Mary Read (1690? -1721) was an English pirate who sailed with "Calico Jack" Rackham and Anne Bonny. Although little is known for sure about her former life, she was well-known as a pirate from 1718 to 1720. When captured, she was spared hanging because she was pregnant but died shortly after that due to illness.

EARLY LIFE

Most of the little that is known about Mary Read comes from Captain Charles Johnson (believed by many, but not all, pirate historians to be a pseudonym for Daniel Defoe).

Johnson was descriptive, but never mentioned his sources, so most of her background is in doubt.

Read was supposedly born sometime around 1690 to the widow of a sea captain. Mary’s mother dressed her up as a boy to pass her off as her older brother, who had died, to get money out of Mary’s paternal grandmother. Mary found she liked dressing as a boy and as a young “man” found work as a soldier and sailor.

MARRIAGE IN HOLLAND

Mary was fighting for the British in Holland when she met and fell in love with a Flemish soldier. She revealed her secret to him and they married. They operated an inn named “The Three Horseshoes” not far from the castle at the town of Breda. When her husband died, Mary could not operate the inn alone, so she went back to war. Peace was soon signed, and she was out of work. She took a ship to the West Indies.

JOINING THE PIRATES

While en route to the West Indies, Read’s ship was attacked and captured by pirates.

Read decided to join them and for a while lived the life of a pirate in the Caribbean before accepting the king’s pardon in 1718. Like many former pirates, she signed on board a privateer commissioned to hunt down those buccaneers who had not accepted the pardon. It didn’t last long, as the whole crew soon mutinied and took over the ship.

MARY READ AND ANNE BONNY

Calico Jack already had a woman on board: his lover, Anne Bonny, who had left her husband for a life of piracy. According to legend, Anne developed an attraction for Mary, not knowing she was a woman. When Anne tried to seduce her, Mary revealed herself. According to some accounts, they became lovers anyway, with Rackham’s blessing (or participation). In any event, Anne and Mary were two of Rackham’s most bloodthirsty pirates.

TOUGH FIGHTER

Mary was a good fighter. According to legend, she developed an attraction for a man who had been forced to join the pirate crew. The object of her affection managed to irritate a certain cutthroat on board who challenged him to a duel. Mary, fearing that her would-be lover might get killed, challenged the brute to a duel of her own, timing it for a couple of hours before the other duel was supposed to take place. She promptly killed the pirate, in the process saving the object of her attentions.

CAPTURE AND TRIAL

By late 1720, Rackham and his crew were well-known as dangerous pirates, and bounty hunters were sent out to capture or kill them. Captain Jonathan Barnet cornered Rackham's ship in late October of 1720.

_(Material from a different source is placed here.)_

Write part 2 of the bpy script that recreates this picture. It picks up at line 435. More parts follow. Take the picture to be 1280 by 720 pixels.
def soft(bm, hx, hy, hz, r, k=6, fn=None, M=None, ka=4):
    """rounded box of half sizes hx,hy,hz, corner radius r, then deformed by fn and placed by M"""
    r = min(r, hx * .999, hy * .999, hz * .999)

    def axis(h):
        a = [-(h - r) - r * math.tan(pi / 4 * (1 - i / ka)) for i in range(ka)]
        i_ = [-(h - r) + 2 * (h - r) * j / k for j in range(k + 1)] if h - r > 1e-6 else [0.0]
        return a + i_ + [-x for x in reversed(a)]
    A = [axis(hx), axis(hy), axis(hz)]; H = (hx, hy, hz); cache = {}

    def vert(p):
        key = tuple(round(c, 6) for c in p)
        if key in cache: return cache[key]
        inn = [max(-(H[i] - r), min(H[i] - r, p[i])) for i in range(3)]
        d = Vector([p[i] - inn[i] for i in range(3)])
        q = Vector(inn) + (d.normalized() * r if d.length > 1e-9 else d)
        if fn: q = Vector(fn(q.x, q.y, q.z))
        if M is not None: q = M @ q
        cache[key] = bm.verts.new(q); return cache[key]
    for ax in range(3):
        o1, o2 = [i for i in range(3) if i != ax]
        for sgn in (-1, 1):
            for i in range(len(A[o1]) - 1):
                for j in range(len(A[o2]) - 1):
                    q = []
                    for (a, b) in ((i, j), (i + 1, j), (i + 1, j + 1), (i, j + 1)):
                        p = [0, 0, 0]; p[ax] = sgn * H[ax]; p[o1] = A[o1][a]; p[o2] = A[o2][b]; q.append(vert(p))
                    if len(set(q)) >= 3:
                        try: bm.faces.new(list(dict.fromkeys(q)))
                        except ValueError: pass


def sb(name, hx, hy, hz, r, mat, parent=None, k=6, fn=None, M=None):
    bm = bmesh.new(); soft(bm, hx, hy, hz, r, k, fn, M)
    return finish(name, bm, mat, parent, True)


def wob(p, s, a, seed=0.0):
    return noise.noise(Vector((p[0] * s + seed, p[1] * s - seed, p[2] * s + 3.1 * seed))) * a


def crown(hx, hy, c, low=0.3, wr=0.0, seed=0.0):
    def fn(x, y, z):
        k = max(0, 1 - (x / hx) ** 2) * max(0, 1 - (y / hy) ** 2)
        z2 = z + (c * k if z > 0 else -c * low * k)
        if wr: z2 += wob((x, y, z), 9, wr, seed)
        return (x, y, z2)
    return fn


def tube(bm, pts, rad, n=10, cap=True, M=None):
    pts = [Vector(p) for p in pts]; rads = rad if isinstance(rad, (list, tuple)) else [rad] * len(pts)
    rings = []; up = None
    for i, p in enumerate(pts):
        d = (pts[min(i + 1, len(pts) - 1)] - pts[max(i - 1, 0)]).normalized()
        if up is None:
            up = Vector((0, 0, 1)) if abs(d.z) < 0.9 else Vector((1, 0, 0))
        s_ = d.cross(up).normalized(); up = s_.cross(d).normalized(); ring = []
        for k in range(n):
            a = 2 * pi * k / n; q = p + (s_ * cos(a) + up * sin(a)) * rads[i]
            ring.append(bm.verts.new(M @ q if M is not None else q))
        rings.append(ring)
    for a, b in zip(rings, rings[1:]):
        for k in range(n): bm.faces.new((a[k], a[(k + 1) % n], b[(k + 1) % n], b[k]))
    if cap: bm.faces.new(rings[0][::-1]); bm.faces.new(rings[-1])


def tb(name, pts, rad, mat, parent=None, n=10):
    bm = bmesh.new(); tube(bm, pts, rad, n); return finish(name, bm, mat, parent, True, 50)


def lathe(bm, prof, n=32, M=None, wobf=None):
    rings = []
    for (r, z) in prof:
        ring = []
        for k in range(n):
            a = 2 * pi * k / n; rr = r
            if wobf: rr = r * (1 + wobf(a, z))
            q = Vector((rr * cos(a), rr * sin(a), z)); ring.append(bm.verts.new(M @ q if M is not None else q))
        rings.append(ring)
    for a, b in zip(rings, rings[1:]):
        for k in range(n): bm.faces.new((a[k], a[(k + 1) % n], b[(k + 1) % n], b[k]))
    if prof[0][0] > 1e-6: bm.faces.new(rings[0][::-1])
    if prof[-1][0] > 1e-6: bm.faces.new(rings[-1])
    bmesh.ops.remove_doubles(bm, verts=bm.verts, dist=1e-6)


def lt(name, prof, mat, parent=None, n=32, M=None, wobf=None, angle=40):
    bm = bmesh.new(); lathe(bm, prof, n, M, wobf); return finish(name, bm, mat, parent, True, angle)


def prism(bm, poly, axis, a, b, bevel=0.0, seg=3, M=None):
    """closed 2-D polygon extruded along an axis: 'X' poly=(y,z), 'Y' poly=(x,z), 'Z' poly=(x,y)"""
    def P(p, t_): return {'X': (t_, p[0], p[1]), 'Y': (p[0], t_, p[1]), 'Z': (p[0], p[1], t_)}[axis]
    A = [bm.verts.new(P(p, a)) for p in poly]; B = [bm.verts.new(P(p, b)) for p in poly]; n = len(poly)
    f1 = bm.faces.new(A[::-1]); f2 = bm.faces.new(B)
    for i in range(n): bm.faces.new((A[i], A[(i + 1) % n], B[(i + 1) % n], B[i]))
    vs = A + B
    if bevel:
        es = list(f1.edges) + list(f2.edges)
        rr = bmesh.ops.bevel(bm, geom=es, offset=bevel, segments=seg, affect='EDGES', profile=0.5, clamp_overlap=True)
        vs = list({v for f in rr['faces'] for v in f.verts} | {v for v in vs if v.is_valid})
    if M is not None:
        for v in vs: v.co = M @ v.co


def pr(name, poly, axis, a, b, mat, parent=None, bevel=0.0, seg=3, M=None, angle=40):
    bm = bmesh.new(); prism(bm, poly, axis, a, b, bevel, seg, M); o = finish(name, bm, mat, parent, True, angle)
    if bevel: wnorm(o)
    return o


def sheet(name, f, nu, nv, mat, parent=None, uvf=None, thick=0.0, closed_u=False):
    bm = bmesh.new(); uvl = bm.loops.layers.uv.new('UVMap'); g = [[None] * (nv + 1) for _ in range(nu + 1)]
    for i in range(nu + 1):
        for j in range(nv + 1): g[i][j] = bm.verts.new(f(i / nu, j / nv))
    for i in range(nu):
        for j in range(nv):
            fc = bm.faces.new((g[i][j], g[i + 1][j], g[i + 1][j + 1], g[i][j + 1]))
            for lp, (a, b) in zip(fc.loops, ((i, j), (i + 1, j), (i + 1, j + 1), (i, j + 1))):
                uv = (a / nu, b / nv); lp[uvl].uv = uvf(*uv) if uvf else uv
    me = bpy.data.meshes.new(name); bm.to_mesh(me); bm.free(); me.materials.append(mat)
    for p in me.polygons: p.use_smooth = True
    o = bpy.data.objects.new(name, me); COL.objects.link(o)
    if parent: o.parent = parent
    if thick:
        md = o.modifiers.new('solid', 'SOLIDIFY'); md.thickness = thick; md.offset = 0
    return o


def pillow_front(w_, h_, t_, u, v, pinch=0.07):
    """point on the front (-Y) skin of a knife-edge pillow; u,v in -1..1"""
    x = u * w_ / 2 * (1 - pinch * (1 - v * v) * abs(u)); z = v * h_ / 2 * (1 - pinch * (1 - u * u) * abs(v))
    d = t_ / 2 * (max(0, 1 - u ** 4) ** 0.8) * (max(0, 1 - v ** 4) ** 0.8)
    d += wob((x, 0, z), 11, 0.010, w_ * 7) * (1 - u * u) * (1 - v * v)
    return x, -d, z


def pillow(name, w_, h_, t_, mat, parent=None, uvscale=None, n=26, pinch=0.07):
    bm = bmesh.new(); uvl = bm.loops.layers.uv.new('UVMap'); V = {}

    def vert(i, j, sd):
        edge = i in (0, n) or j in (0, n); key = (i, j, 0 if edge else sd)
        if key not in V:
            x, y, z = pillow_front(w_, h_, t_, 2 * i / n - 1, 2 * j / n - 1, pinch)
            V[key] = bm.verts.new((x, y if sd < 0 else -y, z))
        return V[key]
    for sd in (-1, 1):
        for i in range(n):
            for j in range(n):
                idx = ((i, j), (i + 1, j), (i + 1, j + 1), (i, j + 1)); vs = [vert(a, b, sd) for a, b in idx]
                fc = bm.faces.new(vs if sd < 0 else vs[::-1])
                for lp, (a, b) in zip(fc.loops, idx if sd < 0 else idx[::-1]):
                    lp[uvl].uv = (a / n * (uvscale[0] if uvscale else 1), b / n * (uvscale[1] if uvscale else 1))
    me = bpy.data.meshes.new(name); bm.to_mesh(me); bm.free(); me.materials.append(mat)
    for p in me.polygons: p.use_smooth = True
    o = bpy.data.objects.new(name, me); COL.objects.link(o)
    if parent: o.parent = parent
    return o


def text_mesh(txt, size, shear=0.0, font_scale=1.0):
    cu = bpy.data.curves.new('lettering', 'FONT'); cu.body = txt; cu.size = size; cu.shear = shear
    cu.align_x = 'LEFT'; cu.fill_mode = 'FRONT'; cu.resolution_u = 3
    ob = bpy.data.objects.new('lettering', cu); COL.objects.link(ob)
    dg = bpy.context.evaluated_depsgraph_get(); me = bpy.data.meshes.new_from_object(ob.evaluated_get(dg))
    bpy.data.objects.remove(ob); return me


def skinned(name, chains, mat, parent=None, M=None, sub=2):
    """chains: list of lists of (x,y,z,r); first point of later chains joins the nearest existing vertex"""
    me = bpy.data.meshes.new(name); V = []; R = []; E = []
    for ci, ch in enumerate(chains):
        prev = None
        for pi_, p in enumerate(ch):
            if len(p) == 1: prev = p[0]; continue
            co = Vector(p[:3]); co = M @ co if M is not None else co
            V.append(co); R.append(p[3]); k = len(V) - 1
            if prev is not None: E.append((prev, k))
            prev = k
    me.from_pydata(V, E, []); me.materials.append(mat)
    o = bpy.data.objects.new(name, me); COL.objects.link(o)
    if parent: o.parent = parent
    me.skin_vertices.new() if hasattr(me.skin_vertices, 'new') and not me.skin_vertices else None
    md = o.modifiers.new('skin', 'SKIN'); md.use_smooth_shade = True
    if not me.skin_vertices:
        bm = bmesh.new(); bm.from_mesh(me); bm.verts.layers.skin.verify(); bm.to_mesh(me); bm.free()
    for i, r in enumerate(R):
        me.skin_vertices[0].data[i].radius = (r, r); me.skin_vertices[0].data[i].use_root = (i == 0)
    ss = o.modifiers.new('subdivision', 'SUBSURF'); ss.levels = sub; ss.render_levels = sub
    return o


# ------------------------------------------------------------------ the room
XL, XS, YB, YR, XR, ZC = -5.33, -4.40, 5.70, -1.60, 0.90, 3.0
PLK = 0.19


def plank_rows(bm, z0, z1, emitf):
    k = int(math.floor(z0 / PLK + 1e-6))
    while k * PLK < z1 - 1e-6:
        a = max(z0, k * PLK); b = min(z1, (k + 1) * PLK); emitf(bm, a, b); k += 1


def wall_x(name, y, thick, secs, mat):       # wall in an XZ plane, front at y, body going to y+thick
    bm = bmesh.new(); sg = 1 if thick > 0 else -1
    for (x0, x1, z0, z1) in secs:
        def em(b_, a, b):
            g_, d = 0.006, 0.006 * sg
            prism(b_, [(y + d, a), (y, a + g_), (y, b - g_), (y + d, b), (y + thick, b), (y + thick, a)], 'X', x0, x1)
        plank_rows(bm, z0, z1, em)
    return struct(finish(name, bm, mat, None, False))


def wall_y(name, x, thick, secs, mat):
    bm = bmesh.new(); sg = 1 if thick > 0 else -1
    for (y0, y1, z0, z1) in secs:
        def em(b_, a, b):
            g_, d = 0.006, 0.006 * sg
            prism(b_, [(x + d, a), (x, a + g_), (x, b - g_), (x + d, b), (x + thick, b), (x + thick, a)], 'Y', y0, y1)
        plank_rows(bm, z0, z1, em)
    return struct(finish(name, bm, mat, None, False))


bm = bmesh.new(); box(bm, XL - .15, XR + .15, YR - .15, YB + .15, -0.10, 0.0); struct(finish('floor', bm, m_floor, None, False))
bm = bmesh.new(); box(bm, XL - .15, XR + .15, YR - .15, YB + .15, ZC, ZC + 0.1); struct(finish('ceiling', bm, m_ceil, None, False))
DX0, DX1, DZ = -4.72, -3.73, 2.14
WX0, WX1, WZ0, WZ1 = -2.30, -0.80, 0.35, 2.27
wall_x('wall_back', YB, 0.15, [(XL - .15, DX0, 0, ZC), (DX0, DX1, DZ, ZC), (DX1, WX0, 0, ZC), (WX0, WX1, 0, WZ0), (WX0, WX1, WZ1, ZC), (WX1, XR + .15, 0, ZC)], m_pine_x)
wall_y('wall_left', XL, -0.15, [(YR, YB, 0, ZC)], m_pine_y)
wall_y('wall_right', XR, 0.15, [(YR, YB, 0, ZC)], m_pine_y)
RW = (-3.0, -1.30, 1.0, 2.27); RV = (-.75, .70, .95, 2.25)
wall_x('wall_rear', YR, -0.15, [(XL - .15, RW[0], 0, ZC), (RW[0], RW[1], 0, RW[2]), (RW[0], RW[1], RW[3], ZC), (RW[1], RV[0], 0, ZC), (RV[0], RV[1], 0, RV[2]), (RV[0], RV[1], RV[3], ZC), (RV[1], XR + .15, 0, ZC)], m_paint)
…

According to some accounts, Anne and Mary fought valiantly while the men hid below deck. Rackham and the other male pirates were quickly tried and hanged in Port Royal on November 18, 1720. Bonny and Read, at their trial, declared that they were pregnant, and it was soon determined to be true. They would be spared the gallows until they had given birth.

DEATH

Mary Read never got to taste freedom again. She developed a fever and died in prison not long after her trial, probably sometime in early 1721.

LEGACY

Most of the information about Mary Read comes from Captain Johnson, who most likely embellished at least some of it. It is impossible to say how much of what is commonly "known" about Mary Read is true. It is certainly true that a woman by that name served with Rackham, and evidence is strong that both women on his ship were able, skilled pirates who were every bit as tough and ruthless as their male counterparts.

As a pirate, Read didn't leave much of a mark. Rackham is famous for having female pirates on board (and for having a cool pirate flag), but he was strictly a small-time operator, never getting close to the levels of infamy of someone like Blackbeard or the success of someone like Edward Low or "Black Bart" Roberts.

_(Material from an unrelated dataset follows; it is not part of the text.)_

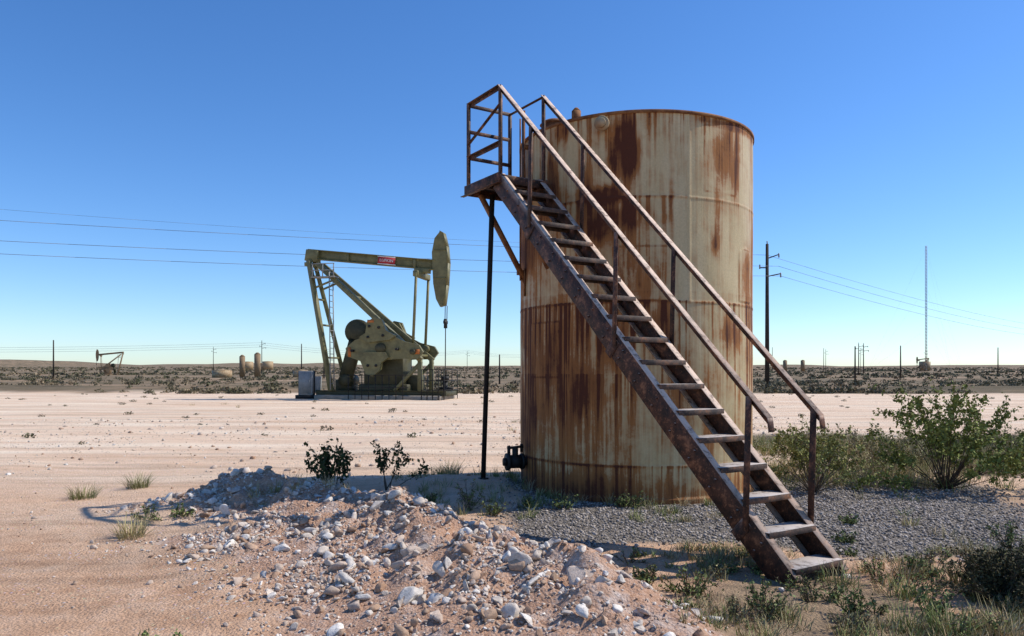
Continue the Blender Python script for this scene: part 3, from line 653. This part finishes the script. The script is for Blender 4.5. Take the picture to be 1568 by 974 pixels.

Nevertheless, Read and Bonny have captured the public imagination as being the only two well-documented female pirates in the so-called "Golden Age of Piracy." In an age and society where the freedom of women was greatly restricted, Read and Bonny lived a life at sea as full members of a pirate crew. As subsequent generations increasingly romanticize piracy and the likes of Rackham, Bonny, and Read, their stature has grown even further.